=== Raw data ===

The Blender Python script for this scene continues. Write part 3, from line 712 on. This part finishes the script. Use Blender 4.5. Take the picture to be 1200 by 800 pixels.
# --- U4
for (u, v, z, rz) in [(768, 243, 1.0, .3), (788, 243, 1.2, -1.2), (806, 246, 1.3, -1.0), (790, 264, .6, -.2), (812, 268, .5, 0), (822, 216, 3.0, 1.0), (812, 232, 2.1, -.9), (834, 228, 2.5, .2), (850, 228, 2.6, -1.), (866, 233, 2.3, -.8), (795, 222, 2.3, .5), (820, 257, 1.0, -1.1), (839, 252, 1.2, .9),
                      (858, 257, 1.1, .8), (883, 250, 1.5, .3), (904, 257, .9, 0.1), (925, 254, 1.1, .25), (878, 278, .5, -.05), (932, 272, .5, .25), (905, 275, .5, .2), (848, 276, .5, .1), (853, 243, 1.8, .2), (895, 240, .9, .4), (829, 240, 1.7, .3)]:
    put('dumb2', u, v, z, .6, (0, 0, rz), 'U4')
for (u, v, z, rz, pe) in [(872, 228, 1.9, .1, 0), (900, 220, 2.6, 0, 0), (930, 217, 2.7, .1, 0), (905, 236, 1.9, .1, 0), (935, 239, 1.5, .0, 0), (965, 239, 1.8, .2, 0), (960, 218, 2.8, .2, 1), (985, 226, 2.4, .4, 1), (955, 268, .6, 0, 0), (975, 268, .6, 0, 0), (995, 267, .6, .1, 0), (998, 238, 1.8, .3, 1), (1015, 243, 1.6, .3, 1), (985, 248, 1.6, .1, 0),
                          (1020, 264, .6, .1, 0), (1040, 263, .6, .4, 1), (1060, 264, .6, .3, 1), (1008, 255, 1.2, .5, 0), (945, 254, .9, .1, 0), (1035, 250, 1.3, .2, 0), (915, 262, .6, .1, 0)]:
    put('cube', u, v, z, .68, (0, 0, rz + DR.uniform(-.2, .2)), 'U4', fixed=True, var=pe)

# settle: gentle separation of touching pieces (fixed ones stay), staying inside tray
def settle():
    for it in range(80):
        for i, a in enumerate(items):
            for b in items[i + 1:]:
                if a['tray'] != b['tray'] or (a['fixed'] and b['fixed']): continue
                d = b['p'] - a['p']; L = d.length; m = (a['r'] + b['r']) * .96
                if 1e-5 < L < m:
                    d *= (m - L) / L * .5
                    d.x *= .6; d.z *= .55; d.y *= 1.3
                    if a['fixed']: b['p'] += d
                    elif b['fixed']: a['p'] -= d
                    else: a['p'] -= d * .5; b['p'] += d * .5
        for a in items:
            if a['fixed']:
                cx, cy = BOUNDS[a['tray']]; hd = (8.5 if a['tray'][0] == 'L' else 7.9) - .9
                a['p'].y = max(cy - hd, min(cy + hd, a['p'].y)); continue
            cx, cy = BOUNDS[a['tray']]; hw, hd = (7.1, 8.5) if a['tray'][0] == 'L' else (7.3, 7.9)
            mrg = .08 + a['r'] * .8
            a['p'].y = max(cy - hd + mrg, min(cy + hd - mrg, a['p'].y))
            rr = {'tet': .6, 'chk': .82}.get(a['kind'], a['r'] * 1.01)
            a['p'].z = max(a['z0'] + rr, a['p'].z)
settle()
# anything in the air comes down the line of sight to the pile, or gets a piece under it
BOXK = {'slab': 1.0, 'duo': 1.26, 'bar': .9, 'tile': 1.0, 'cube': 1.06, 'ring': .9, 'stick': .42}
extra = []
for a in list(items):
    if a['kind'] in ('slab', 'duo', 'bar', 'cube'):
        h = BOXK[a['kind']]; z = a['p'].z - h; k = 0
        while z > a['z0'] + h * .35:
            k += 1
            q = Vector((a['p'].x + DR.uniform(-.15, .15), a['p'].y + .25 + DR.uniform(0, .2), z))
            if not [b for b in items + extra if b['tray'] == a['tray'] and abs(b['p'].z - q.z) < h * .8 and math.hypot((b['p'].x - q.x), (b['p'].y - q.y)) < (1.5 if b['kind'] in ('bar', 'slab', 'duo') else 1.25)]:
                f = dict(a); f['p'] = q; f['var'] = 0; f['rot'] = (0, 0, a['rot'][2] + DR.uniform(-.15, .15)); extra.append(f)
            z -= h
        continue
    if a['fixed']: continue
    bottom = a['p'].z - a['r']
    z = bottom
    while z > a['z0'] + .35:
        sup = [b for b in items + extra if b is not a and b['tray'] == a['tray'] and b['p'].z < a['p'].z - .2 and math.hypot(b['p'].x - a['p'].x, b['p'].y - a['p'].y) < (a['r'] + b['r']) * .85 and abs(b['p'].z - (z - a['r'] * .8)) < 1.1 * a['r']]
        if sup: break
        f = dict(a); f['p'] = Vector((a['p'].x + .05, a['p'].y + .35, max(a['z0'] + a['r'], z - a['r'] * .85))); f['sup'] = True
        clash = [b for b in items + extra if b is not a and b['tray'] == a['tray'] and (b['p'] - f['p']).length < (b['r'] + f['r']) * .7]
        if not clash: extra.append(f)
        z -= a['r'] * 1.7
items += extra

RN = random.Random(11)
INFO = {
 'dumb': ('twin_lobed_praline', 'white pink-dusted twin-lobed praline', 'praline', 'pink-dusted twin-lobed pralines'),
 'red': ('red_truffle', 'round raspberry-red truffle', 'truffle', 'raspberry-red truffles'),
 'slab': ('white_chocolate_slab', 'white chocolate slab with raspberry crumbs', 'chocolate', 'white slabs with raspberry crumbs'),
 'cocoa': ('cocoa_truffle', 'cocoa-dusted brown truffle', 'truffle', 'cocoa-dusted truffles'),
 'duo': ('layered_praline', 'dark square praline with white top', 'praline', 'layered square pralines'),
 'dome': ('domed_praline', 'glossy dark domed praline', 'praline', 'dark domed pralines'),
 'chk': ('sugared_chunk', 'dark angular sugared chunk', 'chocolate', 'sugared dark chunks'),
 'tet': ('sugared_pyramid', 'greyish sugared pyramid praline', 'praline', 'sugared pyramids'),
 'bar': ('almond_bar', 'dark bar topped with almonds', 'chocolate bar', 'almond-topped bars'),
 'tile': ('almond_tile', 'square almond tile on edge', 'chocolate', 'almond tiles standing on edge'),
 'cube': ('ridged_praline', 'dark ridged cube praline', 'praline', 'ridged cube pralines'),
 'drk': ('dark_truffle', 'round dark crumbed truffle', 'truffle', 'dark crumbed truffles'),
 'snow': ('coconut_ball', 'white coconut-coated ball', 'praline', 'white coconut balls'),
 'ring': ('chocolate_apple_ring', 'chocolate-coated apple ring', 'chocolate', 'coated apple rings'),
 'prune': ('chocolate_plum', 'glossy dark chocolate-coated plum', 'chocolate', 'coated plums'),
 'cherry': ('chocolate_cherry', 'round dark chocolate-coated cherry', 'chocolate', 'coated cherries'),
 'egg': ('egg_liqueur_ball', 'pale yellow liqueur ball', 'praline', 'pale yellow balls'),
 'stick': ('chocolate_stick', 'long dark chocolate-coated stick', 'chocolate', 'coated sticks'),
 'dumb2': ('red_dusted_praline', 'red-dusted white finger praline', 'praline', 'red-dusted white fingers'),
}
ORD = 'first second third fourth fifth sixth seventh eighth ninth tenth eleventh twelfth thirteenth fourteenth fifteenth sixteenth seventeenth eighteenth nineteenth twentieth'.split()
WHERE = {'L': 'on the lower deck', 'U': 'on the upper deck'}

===

# [Aim of the task]
Extract all of the data shown above without alteration.

# [Right answer]
The Blender Python script for this scene continues. Write part 3, from line 712 on. This part finishes the script. Use Blender 4.5. Take the picture to be 1200 by 800 pixels.
# --- U4
for (u, v, z, rz) in [(768, 243, 1.0, .3), (788, 243, 1.2, -1.2), (806, 246, 1.3, -1.0), (790, 264, .6, -.2), (812, 268, .5, 0), (822, 216, 3.0, 1.0), (812, 232, 2.1, -.9), (834, 228, 2.5, .2), (850, 228, 2.6, -1.), (866, 233, 2.3, -.8), (795, 222, 2.3, .5), (820, 257, 1.0, -1.1), (839, 252, 1.2, .9),
                      (858, 257, 1.1, .8), (883, 250, 1.5, .3), (904, 257, .9, 0.1), (925, 254, 1.1, .25), (878, 278, .5, -.05), (932, 272, .5, .25), (905, 275, .5, .2), (848, 276, .5, .1), (853, 243, 1.8, .2), (895, 240, .9, .4), (829, 240, 1.7, .3)]:
    put('dumb2', u, v, z, .6, (0, 0, rz), 'U4')
for (u, v, z, rz, pe) in [(872, 228, 1.9, .1, 0), (900, 220, 2.6, 0, 0), (930, 217, 2.7, .1, 0), (905, 236, 1.9, .1, 0), (935, 239, 1.5, .0, 0), (965, 239, 1.8, .2, 0), (960, 218, 2.8, .2, 1), (985, 226, 2.4, .4, 1), (955, 268, .6, 0, 0), (975, 268, .6, 0, 0), (995, 267, .6, .1, 0), (998, 238, 1.8, .3, 1), (1015, 243, 1.6, .3, 1), (985, 248, 1.6, .1, 0),
                          (1020, 264, .6, .1, 0), (1040, 263, .6, .4, 1), (1060, 264, .6, .3, 1), (1008, 255, 1.2, .5, 0), (945, 254, .9, .1, 0), (1035, 250, 1.3, .2, 0), (915, 262, .6, .1, 0)]:
    put('cube', u, v, z, .68, (0, 0, rz + DR.uniform(-.2, .2)), 'U4', fixed=True, var=pe)

# settle: gentle separation of touching pieces (fixed ones stay), staying inside tray
def settle():
    for it in range(80):
        for i, a in enumerate(items):
            for b in items[i + 1:]:
                if a['tray'] != b['tray'] or (a['fixed'] and b['fixed']): continue
                d = b['p'] - a['p']; L = d.length; m = (a['r'] + b['r']) * .96
                if 1e-5 < L < m:
                    d *= (m - L) / L * .5
                    d.x *= .6; d.z *= .55; d.y *= 1.3
                    if a['fixed']: b['p'] += d
                    elif b['fixed']: a['p'] -= d
                    else: a['p'] -= d * .5; b['p'] += d * .5
        for a in items:
            if a['fixed']:
                cx, cy = BOUNDS[a['tray']]; hd = (8.5 if a['tray'][0] == 'L' else 7.9) - .9
                a['p'].y = max(cy - hd, min(cy + hd, a['p'].y)); continue
            cx, cy = BOUNDS[a['tray']]; hw, hd = (7.1, 8.5) if a['tray'][0] == 'L' else (7.3, 7.9)
            mrg = .08 + a['r'] * .8
            a['p'].y = max(cy - hd + mrg, min(cy + hd - mrg, a['p'].y))
            rr = {'tet': .6, 'chk': .82}.get(a['kind'], a['r'] * 1.01)
            a['p'].z = max(a['z0'] + rr, a['p'].z)
settle()
# anything in the air comes down the line of sight to the pile, or gets a piece under it
BOXK = {'slab': 1.0, 'duo': 1.26, 'bar': .9, 'tile': 1.0, 'cube': 1.06, 'ring': .9, 'stick': .42}
extra = []
for a in list(items):
    if a['kind'] in ('slab', 'duo', 'bar', 'cube'):
        h = BOXK[a['kind']]; z = a['p'].z - h; k = 0
        while z > a['z0'] + h * .35:
            k += 1
            q = Vector((a['p'].x + DR.uniform(-.15, .15), a['p'].y + .25 + DR.uniform(0, .2), z))
            if not [b for b in items + extra if b['tray'] == a['tray'] and abs(b['p'].z - q.z) < h * .8 and math.hypot((b['p'].x - q.x), (b['p'].y - q.y)) < (1.5 if b['kind'] in ('bar', 'slab', 'duo') else 1.25)]:
                f = dict(a); f['p'] = q; f['var'] = 0; f['rot'] = (0, 0, a['rot'][2] + DR.uniform(-.15, .15)); extra.append(f)
            z -= h
        continue
    if a['fixed']: continue
    bottom = a['p'].z - a['r']
    z = bottom
    while z > a['z0'] + .35:
        sup = [b for b in items + extra if b is not a and b['tray'] == a['tray'] and b['p'].z < a['p'].z - .2 and math.hypot(b['p'].x - a['p'].x, b['p'].y - a['p'].y) < (a['r'] + b['r']) * .85 and abs(b['p'].z - (z - a['r'] * .8)) < 1.1 * a['r']]
        if sup: break
        f = dict(a); f['p'] = Vector((a['p'].x + .05, a['p'].y + .35, max(a['z0'] + a['r'], z - a['r'] * .85))); f['sup'] = True
        clash = [b for b in items + extra if b is not a and b['tray'] == a['tray'] and (b['p'] - f['p']).length < (b['r'] + f['r']) * .7]
        if not clash: extra.append(f)
        z -= a['r'] * 1.7
items += extra

RN = random.Random(11)
INFO = {
 'dumb': ('twin_lobed_praline', 'white pink-dusted twin-lobed praline', 'praline', 'pink-dusted twin-lobed pralines'),
 'red': ('red_truffle', 'round raspberry-red truffle', 'truffle', 'raspberry-red truffles'),
 'slab': ('white_chocolate_slab', 'white chocolate slab with raspberry crumbs', 'chocolate', 'white slabs with raspberry crumbs'),
 'cocoa': ('cocoa_truffle', 'cocoa-dusted brown truffle', 'truffle', 'cocoa-dusted truffles'),
 'duo': ('layered_praline', 'dark square praline with white top', 'praline', 'layered square pralines'),
 'dome': ('domed_praline', 'glossy dark domed praline', 'praline', 'dark domed pralines'),
 'chk': ('sugared_chunk', 'dark angular sugared chunk', 'chocolate', 'sugared dark chunks'),
 'tet': ('sugared_pyramid', 'greyish sugared pyramid praline', 'praline', 'sugared pyramids'),
 'bar': ('almond_bar', 'dark bar topped with almonds', 'chocolate bar', 'almond-topped bars'),
 'tile': ('almond_tile', 'square almond tile on edge', 'chocolate', 'almond tiles standing on edge'),
 'cube': ('ridged_praline', 'dark ridged cube praline', 'praline', 'ridged cube pralines'),
 'drk': ('dark_truffle', 'round dark crumbed truffle', 'truffle', 'dark crumbed truffles'),
 'snow': ('coconut_ball', 'white coconut-coated ball', 'praline', 'white coconut balls'),
 'ring': ('chocolate_apple_ring', 'chocolate-coated apple ring', 'chocolate', 'coated apple rings'),
 'prune': ('chocolate_plum', 'glossy dark chocolate-coated plum', 'chocolate', 'coated plums'),
 'cherry': ('chocolate_cherry', 'round dark chocolate-coated cherry', 'chocolate', 'coated cherries'),
 'egg': ('egg_liqueur_ball', 'pale yellow liqueur ball', 'praline', 'pale yellow balls'),
 'stick': ('chocolate_stick', 'long dark chocolate-coated stick', 'chocolate', 'coated sticks'),
 'dumb2': ('red_dusted_praline', 'red-dusted white finger praline', 'praline', 'red-dusted white fingers'),
}
ORD = 'first second third fourth fifth sixth seventh eighth ninth tenth eleventh twelfth thirteenth fourteenth fifteenth sixteenth seventeenth eighteenth nineteenth twentieth'.split()
WHERE = {'L': 'on the lower deck', 'U': 'on the upper deck'}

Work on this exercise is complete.